#### MATERIAL
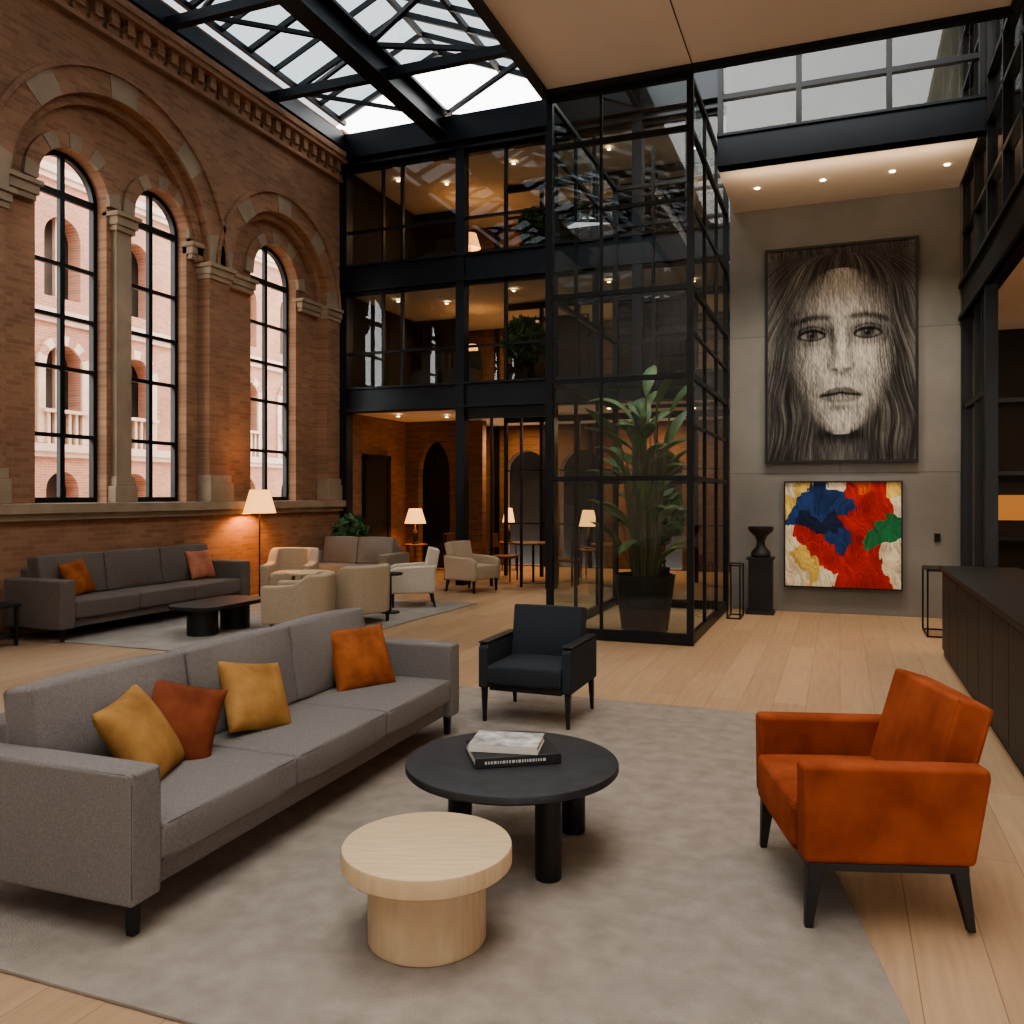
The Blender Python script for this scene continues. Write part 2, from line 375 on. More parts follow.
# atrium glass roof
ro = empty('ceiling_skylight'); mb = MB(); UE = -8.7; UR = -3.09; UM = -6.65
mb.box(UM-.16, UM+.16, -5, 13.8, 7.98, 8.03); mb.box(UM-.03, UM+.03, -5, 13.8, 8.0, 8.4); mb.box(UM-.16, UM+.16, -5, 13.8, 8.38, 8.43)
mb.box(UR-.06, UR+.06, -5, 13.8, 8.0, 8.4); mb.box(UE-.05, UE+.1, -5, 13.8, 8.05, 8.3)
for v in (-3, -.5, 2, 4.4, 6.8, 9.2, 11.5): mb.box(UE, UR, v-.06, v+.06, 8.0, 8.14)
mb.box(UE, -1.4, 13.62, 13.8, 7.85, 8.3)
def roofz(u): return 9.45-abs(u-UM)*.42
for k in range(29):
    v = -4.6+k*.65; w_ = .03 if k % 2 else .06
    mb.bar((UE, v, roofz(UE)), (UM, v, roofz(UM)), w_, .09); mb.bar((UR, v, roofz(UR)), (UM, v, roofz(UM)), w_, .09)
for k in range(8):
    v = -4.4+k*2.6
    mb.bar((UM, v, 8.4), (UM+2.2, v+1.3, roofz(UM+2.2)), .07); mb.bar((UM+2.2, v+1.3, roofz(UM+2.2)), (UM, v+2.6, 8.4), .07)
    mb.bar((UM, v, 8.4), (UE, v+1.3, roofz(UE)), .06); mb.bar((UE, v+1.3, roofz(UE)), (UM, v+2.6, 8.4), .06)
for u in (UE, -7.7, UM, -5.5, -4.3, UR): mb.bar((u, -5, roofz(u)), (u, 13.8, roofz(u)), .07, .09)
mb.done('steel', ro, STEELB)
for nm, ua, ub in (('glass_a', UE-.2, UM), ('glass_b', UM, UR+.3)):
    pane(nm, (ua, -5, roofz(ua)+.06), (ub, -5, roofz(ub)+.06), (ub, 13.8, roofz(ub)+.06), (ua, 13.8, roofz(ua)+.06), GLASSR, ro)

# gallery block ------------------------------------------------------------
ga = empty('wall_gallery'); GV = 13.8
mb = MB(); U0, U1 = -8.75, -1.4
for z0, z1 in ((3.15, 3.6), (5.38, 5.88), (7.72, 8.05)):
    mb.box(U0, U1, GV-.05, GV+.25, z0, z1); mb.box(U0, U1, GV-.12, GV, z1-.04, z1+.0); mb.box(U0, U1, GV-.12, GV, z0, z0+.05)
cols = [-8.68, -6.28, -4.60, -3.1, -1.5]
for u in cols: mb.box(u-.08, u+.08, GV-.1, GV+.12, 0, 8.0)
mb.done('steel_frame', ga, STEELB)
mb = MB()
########
# SHORT TASK
Repeat the listing in full and exactly. Leave any pictures out.

# RIGHT ANSWER
The Blender Python script for this scene continues. Write part 2, from line 375 on. More parts follow.
# atrium glass roof
ro = empty('ceiling_skylight'); mb = MB(); UE = -8.7; UR = -3.09; UM = -6.65
mb.box(UM-.16, UM+.16, -5, 13.8, 7.98, 8.03); mb.box(UM-.03, UM+.03, -5, 13.8, 8.0, 8.4); mb.box(UM-.16, UM+.16, -5, 13.8, 8.38, 8.43)
mb.box(UR-.06, UR+.06, -5, 13.8, 8.0, 8.4); mb.box(UE-.05, UE+.1, -5, 13.8, 8.05, 8.3)
for v in (-3, -.5, 2, 4.4, 6.8, 9.2, 11.5): mb.box(UE, UR, v-.06, v+.06, 8.0, 8.14)
mb.box(UE, -1.4, 13.62, 13.8, 7.85, 8.3)
def roofz(u): return 9.45-abs(u-UM)*.42
for k in range(29):
    v = -4.6+k*.65; w_ = .03 if k % 2 else .06
    mb.bar((UE, v, roofz(UE)), (UM, v, roofz(UM)), w_, .09); mb.bar((UR, v, roofz(UR)), (UM, v, roofz(UM)), w_, .09)
for k in range(8):
    v = -4.4+k*2.6
    mb.bar((UM, v, 8.4), (UM+2.2, v+1.3, roofz(UM+2.2)), .07); mb.bar((UM+2.2, v+1.3, roofz(UM+2.2)), (UM, v+2.6, 8.4), .07)
    mb.bar((UM, v, 8.4), (UE, v+1.3, roofz(UE)), .06); mb.bar((UE, v+1.3, roofz(UE)), (UM, v+2.6, 8.4), .06)
for u in (UE, -7.7, UM, -5.5, -4.3, UR): mb.bar((u, -5, roofz(u)), (u, 13.8, roofz(u)), .07, .09)
mb.done('steel', ro, STEELB)
for nm, ua, ub in (('glass_a', UE-.2, UM), ('glass_b', UM, UR+.3)):
    pane(nm, (ua, -5, roofz(ua)+.06), (ub, -5, roofz(ub)+.06), (ub, 13.8, roofz(ub)+.06), (ua, 13.8, roofz(ua)+.06), GLASSR, ro)

# gallery block ------------------------------------------------------------
ga = empty('wall_gallery'); GV = 13.8
mb = MB(); U0, U1 = -8.75, -1.4
for z0, z1 in ((3.15, 3.6), (5.38, 5.88), (7.72, 8.05)):
    mb.box(U0, U1, GV-.05, GV+.25, z0, z1); mb.box(U0, U1, GV-.12, GV, z1-.04, z1+.0); mb.box(U0, U1, GV-.12, GV, z0, z0+.05)
cols = [-8.68, -6.28, -4.60, -3.1, -1.5]
for u in cols: mb.box(u-.08, u+.08, GV-.1, GV+.12, 0, 8.0)
mb.done('steel_frame', ga, STEELB)
mb = MB()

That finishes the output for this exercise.